Does progressive profiling work?
August 18, 2015
In the marketing ops world, you hear a lot about “progressive profiling” as a way to increase lead generation and quality. The basic idea is, if you want to collect 10 pieces of data about a lead, you do it in subsequent visits:
First conversion:
- [Email]
- [First Name]
- [Last Name]
- [Company Name]
Second conversion:
- [Email]
- [Job Title]
- [Company Size]
Third conversion:
- [Email]
- [Phone Number]
- [Interest in buying]
And so on. The upsides seem pretty obvious, right? Why wouldn’t you want to reduce your form lengths, while gathering more data about your leads? It seems like a way to boost conversions (by reducing form lengths), without the tradeoff of having less information.
The downside to progressive profiling
However, progressive profiling has one really obvious downside, which is that it requires repeated visits in order to get that data. As a result, you:
- Can’t send repeat visitors directly through to the content; they must fill in a form every time.
This is a bad experience for them, and it reduces the chance that your prospect will actually read the material you’re producing. On the other hand, maybe you want your visitor to jump through hoops… to show commitment?
- May have difficulty reactivating dormant visitors.
Let’s say you wait to ask for Company Size until the second visit. But they don’t reconvert for a while after their first visit. Do you send them the Small Business or the Enterprise reactivation campaign? What if they keep coming back to your site (showing interest), but they never convert again? Why not just ask upfront?
- Get locked in to your marketing automation vendor.
If you have a bunch of progressive profiling data in your Marketo instance, you’ll end up resetting all visitors to Form #1 if you switch to Pardot or Eloqua. You could use your own JS instead, but that’s an extra layer of technical complexity and only works if you are hosting your forms on your own site.
- Get bad funnel data.
A use case that’s often proposed for progressive profiling is that it tells you where your visitor is in the funnel. If they’re coming back to fill in another form, they must be further in their buying journey, right?
I’m not sure this is true. It seems like the most reliable way to know this is to infer it based on the content. If you produce a whitepaper called “what is Product X?” and another called “Evaluating Product X vs. Product Y”, data on which is being requested is probably more reliable in determining buyer journey stage, than simply seeing how many times a visitor has come into the site.

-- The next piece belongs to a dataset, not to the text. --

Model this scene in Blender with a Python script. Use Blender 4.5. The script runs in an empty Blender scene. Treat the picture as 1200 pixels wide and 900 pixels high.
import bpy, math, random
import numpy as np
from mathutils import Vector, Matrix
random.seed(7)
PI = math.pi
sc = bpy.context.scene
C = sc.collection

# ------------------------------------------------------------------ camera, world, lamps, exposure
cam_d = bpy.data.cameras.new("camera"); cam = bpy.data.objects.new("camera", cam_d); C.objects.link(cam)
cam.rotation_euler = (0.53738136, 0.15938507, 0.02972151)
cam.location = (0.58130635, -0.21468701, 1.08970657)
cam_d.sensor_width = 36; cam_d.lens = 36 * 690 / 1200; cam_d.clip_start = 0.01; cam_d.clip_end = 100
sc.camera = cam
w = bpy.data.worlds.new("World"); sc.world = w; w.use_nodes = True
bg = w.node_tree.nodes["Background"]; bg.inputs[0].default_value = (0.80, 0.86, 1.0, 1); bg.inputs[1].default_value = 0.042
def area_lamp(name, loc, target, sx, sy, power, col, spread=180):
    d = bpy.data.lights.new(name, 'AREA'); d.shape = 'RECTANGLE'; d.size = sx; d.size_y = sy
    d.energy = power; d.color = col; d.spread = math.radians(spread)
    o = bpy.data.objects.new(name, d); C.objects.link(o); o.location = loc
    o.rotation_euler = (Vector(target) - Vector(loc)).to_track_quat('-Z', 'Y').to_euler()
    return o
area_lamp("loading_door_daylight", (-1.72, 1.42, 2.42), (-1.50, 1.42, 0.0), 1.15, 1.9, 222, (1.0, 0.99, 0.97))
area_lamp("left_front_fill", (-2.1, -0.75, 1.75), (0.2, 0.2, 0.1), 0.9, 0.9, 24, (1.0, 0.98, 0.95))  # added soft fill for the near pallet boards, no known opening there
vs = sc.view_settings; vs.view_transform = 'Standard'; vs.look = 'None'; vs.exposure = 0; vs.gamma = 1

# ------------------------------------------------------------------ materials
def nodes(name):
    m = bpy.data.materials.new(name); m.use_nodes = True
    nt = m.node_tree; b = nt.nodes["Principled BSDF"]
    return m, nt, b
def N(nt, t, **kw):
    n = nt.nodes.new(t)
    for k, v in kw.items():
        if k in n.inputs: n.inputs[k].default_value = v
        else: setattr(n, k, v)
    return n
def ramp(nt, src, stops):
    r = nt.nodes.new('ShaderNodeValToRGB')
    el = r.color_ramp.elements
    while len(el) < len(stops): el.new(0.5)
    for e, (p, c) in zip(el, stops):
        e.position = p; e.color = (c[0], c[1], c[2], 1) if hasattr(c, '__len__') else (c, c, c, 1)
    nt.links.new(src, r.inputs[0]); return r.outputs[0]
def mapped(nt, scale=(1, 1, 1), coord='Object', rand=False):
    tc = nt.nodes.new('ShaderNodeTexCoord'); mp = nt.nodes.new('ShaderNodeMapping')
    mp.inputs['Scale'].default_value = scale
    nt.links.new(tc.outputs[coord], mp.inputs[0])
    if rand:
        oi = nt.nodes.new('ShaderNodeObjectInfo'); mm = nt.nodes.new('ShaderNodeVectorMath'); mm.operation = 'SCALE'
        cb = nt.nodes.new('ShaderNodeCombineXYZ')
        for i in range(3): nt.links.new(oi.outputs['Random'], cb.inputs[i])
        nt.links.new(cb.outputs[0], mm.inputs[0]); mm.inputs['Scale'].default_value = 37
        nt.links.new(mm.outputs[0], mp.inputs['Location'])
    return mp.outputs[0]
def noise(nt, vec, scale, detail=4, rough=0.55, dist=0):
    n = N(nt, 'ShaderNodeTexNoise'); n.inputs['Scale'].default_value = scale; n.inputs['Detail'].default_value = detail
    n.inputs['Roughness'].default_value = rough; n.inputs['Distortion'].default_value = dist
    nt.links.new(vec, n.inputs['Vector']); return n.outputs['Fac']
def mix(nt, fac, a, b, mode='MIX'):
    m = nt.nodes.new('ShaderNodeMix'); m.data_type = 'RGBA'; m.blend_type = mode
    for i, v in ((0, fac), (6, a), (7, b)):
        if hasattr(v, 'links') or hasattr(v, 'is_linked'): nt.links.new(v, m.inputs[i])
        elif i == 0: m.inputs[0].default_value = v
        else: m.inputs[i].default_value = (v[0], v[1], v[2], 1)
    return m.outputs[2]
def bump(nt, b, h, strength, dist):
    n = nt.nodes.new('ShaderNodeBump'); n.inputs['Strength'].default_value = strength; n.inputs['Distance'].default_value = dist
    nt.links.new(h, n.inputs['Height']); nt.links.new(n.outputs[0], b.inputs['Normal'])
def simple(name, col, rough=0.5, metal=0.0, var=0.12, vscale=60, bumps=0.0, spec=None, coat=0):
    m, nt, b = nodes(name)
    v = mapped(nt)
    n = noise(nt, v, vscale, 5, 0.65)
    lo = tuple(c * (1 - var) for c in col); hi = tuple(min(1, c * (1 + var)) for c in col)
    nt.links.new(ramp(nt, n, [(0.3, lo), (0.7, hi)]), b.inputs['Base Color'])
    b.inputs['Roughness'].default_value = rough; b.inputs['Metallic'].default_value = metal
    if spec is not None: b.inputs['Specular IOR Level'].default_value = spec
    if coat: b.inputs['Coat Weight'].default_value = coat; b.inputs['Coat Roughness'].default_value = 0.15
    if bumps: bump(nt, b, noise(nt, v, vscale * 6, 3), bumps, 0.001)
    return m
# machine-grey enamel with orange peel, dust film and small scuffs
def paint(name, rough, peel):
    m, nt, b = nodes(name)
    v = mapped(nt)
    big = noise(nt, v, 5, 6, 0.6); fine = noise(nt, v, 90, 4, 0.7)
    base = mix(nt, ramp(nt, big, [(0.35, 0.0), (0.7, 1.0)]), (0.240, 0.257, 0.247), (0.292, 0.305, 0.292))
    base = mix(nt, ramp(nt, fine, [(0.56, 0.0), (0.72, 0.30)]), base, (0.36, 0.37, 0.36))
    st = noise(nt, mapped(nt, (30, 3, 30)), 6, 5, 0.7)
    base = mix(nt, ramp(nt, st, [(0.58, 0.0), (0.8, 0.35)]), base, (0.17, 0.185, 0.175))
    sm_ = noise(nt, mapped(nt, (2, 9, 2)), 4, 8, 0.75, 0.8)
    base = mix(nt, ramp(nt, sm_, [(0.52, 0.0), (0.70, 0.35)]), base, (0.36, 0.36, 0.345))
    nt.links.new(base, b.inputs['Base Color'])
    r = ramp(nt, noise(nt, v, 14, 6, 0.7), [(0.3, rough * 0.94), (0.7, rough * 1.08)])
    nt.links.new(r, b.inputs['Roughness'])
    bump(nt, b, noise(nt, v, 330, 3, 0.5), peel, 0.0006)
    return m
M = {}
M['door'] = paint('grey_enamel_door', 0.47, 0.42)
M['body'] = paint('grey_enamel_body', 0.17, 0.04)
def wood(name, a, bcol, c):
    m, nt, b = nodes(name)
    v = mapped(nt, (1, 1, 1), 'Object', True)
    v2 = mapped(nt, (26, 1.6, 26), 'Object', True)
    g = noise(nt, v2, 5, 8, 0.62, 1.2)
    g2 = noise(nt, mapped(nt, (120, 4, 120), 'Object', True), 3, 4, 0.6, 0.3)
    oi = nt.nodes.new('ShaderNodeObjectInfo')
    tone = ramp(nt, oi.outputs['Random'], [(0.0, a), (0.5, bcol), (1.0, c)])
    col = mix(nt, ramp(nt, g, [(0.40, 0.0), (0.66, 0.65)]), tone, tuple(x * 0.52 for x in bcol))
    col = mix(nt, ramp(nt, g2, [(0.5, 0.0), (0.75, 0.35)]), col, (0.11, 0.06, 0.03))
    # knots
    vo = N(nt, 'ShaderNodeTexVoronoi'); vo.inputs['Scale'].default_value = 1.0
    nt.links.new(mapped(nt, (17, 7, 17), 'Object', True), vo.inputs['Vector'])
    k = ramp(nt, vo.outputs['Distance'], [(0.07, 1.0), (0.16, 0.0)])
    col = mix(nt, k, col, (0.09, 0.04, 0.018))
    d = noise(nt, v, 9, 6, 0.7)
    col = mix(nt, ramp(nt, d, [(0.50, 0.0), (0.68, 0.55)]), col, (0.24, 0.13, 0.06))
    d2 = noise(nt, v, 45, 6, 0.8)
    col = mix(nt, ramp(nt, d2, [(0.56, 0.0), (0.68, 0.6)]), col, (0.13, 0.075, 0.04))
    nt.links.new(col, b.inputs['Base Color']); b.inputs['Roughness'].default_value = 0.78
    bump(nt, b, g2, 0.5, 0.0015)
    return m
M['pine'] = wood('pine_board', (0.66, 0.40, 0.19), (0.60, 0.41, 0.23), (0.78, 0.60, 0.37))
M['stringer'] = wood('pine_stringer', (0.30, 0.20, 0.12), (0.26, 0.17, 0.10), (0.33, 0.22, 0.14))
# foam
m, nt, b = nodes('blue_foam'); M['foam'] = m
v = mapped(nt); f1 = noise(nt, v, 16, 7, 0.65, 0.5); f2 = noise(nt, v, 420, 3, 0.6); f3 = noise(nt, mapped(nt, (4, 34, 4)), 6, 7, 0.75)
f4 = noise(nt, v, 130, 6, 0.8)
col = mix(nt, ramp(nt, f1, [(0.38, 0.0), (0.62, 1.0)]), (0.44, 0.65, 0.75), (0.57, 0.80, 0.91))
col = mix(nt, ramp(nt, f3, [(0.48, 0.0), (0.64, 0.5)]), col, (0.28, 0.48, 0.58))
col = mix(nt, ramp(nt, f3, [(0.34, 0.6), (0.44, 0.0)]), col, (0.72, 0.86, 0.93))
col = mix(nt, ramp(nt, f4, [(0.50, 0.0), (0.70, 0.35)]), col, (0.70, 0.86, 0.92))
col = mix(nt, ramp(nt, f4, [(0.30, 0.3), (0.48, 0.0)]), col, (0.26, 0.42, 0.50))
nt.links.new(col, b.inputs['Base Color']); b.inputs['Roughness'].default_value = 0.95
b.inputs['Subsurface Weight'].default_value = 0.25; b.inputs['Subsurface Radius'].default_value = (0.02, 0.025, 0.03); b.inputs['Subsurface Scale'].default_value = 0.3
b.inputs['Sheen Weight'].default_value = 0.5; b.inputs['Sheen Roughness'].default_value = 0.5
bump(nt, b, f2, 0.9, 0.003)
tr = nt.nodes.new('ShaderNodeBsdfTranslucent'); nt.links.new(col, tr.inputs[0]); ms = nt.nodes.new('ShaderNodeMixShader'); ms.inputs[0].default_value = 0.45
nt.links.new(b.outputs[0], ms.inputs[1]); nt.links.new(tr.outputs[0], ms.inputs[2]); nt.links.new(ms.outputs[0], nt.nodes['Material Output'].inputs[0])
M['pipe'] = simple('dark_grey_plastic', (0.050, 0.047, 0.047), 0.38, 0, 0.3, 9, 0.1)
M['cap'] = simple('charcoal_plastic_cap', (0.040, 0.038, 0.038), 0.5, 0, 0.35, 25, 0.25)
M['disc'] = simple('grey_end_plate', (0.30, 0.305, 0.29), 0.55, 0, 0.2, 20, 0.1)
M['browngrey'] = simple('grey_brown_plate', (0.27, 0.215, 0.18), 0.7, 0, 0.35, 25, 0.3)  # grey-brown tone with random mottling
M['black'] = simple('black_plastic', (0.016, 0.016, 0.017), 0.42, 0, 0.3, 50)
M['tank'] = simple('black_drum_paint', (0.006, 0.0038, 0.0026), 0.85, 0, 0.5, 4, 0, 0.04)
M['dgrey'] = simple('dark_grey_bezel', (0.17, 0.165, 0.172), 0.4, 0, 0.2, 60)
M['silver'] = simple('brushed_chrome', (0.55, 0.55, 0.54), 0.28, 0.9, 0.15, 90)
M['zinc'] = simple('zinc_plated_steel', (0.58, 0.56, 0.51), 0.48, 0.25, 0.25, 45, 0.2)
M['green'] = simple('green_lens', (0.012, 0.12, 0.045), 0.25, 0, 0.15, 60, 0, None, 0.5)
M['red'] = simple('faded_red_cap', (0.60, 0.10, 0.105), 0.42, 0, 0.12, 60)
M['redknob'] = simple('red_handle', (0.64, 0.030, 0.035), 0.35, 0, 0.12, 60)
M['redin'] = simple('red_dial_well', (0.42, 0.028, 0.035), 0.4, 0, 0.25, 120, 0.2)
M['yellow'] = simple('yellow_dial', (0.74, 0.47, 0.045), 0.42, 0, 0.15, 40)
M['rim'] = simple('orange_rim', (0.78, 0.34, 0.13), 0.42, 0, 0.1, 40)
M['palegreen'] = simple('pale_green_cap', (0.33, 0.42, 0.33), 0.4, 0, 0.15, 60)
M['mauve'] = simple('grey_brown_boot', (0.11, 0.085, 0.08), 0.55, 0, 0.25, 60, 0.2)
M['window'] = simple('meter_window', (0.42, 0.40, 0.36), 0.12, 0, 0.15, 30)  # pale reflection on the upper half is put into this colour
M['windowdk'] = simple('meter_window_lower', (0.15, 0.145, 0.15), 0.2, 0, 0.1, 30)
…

Another pernicious effect: marketers will use a single form, and then rely on progressive profiling to hide certain fields based on the assumption that number of visits equals readiness to buy.
Seems like it would be much better to have separate forms tailored to separate funnel stages based on content, and only then, if one of those lacks necessary data, implement progressive profiling to make sure it’s captured.
Or just cut down your forms so that getting all the data from a late-funnel lead is not arduous.
I’m not sure what the right answer is
I totally get the appeal of progressive profiling.
And yet I’ve never seen any data on whether it actually achieves its stated goals. In fact, I’ve never seen anyone propose a test for it.
I guess a simple one would be to divide your leads into 2 pools at random, one using progressive profiling and one not, then see which one generates more revenue over time. (But isn’t that every test?)
A more practical and faster one might be to:
- Decide what constitutes the information that you truly need for effective marketing and qualification.
- Present this all in one form to a set of visitors, to establish a conversion baseline.
- Present this in separate progressive forms to another set. See how many visitors get through all the forms.
It really boils down to: Which do you think is more likely? That a visitor will complete a form with eight fields?
Or, that they’ll complete a form with 4 fields, visit again, complete another form with 2 fields, visit again, and then complete another form with 2 fields?